### [Exercise brief]
Exactly as written, quote every line that follows, skipping the images.

### [Given material]
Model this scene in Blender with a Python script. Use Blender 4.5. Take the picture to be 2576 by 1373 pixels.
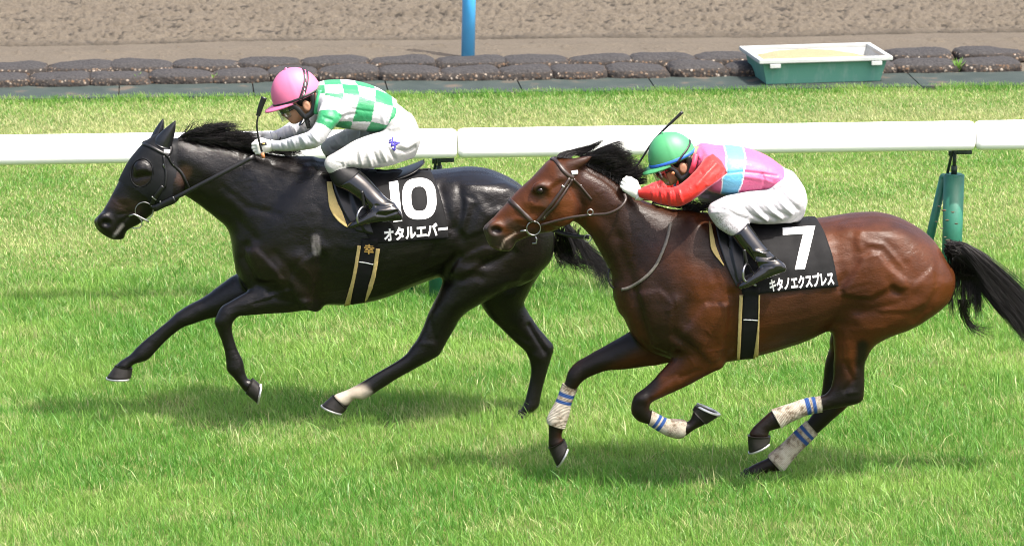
import bpy, bmesh, math, random
import numpy as np
import openvdb as vdb
from mathutils import Vector, Matrix
from mathutils.bvhtree import BVHTree
for o in list(bpy.data.objects): bpy.data.objects.remove(o)
SC = bpy.context.scene
COL = SC.collection
rng = np.random.default_rng(7)
random.seed(7)
R = math.radians
# ------------------------------------------------------------------ camera
FPX, CX, CY, WPX = 10600.0, 1288.0, 686.5, 2576.0      # traces are written in pixels of a 2576-wide picture
CAMH, YAW, PITCH = 5.5, R(4.7), R(12.3)
FW = np.array([math.sin(YAW)*math.cos(PITCH), math.cos(YAW)*math.cos(PITCH), -math.sin(PITCH)])
RT = np.array([math.cos(YAW), -math.sin(YAW), 0.0])
UP = np.cross(RT, FW)
CAMP = np.array([0.0, 0.0, CAMH])
cd = bpy.data.cameras.new('camera'); cam = bpy.data.objects.new('camera', cd); COL.objects.link(cam)
cd.sensor_width = 36.0; cd.lens = 36.0*FPX/WPX; cd.clip_start = 0.5; cd.clip_end = 3000
m = Matrix((RT, UP, -FW)).transposed().to_4x4(); m.translation = Vector(CAMP); cam.matrix_world = m
cd.dof.use_dof = True; cd.dof.focus_distance = 21.3; cd.dof.aperture_fstop = 8.0
SC.camera = cam
# ------------------------------------------------------------------ light
SUN = np.array([0.38, -0.36, 1.0]); SUN /= np.linalg.norm(SUN)
w = bpy.data.worlds.new('World'); SC.world = w; w.use_nodes = True
nt = w.node_tree; bg = nt.nodes['Background']
sky = nt.nodes.new('ShaderNodeTexSky'); sky.sky_type = 'NISHITA'; sky.sun_disc = False
sky.sun_elevation = math.asin(SUN[2]); sky.sun_rotation = math.atan2(SUN[0], SUN[1])
sky.air_density = 0.7; sky.dust_density = 6.0; sky.ozone_density = 0.3
nt.links.new(sky.outputs[0], bg.inputs[0]); bg.inputs[1].default_value = 0.15
sl = bpy.data.lights.new('sun', 'SUN'); sl.energy = 2.7; sl.angle = R(0.55); sl.color = (1.0, 0.955, 0.89)
so = bpy.data.objects.new('sun', sl); COL.objects.link(so)
so.rotation_euler = Vector(SUN).to_track_quat('Z', 'Y').to_euler(); so.location = (0, 20, 12)
SC.view_settings.view_transform = 'Standard'; SC.view_settings.look = 'None'
SC.view_settings.exposure = 1.6; SC.view_settings.gamma = 1
SC.cycles.filter_width = 1.05; SC.cycles.max_bounces = 6; SC.cycles.transparent_max_bounces = 6
# ------------------------------------------------------------------ pixel <-> world
def ray(px, py):
    d = FW + RT*((px-CX)/FPX) + UP*((CY-py)/FPX); return d
def P(px, py, Y):
    d = ray(px, py); return CAMP + d*(Y/d[1])
def G(px, py, z=0.0):
    d = ray(px, py); return CAMP + d*((z-CAMH)/d[2])
def proj(v):                                            # world points (n,3) -> trace pixels (n,2)
    q = np.asarray(v) - CAMP; dep = q@FW
    return np.stack([CX + FPX*(q@RT)/dep, CY - FPX*(q@UP)/dep], -1)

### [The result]
Model this scene in Blender with a Python script. Use Blender 4.5. Take the picture to be 2576 by 1373 pixels.
import bpy, bmesh, math, random
import numpy as np
import openvdb as vdb
from mathutils import Vector, Matrix
from mathutils.bvhtree import BVHTree
for o in list(bpy.data.objects): bpy.data.objects.remove(o)
SC = bpy.context.scene
COL = SC.collection
rng = np.random.default_rng(7)
random.seed(7)
R = math.radians
# ------------------------------------------------------------------ camera
FPX, CX, CY, WPX = 10600.0, 1288.0, 686.5, 2576.0      # traces are written in pixels of a 2576-wide picture
CAMH, YAW, PITCH = 5.5, R(4.7), R(12.3)
FW = np.array([math.sin(YAW)*math.cos(PITCH), math.cos(YAW)*math.cos(PITCH), -math.sin(PITCH)])
RT = np.array([math.cos(YAW), -math.sin(YAW), 0.0])
UP = np.cross(RT, FW)
CAMP = np.array([0.0, 0.0, CAMH])
cd = bpy.data.cameras.new('camera'); cam = bpy.data.objects.new('camera', cd); COL.objects.link(cam)
cd.sensor_width = 36.0; cd.lens = 36.0*FPX/WPX; cd.clip_start = 0.5; cd.clip_end = 3000
m = Matrix((RT, UP, -FW)).transposed().to_4x4(); m.translation = Vector(CAMP); cam.matrix_world = m
cd.dof.use_dof = True; cd.dof.focus_distance = 21.3; cd.dof.aperture_fstop = 8.0
SC.camera = cam
# ------------------------------------------------------------------ light
SUN = np.array([0.38, -0.36, 1.0]); SUN /= np.linalg.norm(SUN)
w = bpy.data.worlds.new('World'); SC.world = w; w.use_nodes = True
nt = w.node_tree; bg = nt.nodes['Background']
sky = nt.nodes.new('ShaderNodeTexSky'); sky.sky_type = 'NISHITA'; sky.sun_disc = False
sky.sun_elevation = math.asin(SUN[2]); sky.sun_rotation = math.atan2(SUN[0], SUN[1])
sky.air_density = 0.7; sky.dust_density = 6.0; sky.ozone_density = 0.3
nt.links.new(sky.outputs[0], bg.inputs[0]); bg.inputs[1].default_value = 0.15
sl = bpy.data.lights.new('sun', 'SUN'); sl.energy = 2.7; sl.angle = R(0.55); sl.color = (1.0, 0.955, 0.89)
so = bpy.data.objects.new('sun', sl); COL.objects.link(so)
so.rotation_euler = Vector(SUN).to_track_quat('Z', 'Y').to_euler(); so.location = (0, 20, 12)
SC.view_settings.view_transform = 'Standard'; SC.view_settings.look = 'None'
SC.view_settings.exposure = 1.6; SC.view_settings.gamma = 1
SC.cycles.filter_width = 1.05; SC.cycles.max_bounces = 6; SC.cycles.transparent_max_bounces = 6
# ------------------------------------------------------------------ pixel <-> world
def ray(px, py):
    d = FW + RT*((px-CX)/FPX) + UP*((CY-py)/FPX); return d
def P(px, py, Y):
    d = ray(px, py); return CAMP + d*(Y/d[1])
def G(px, py, z=0.0):
    d = ray(px, py); return CAMP + d*((z-CAMH)/d[2])
def proj(v):                                            # world points (n,3) -> trace pixels (n,2)
    q = np.asarray(v) - CAMP; dep = q@FW
    return np.stack([CX + FPX*(q@RT)/dep, CY - FPX*(q@UP)/dep], -1)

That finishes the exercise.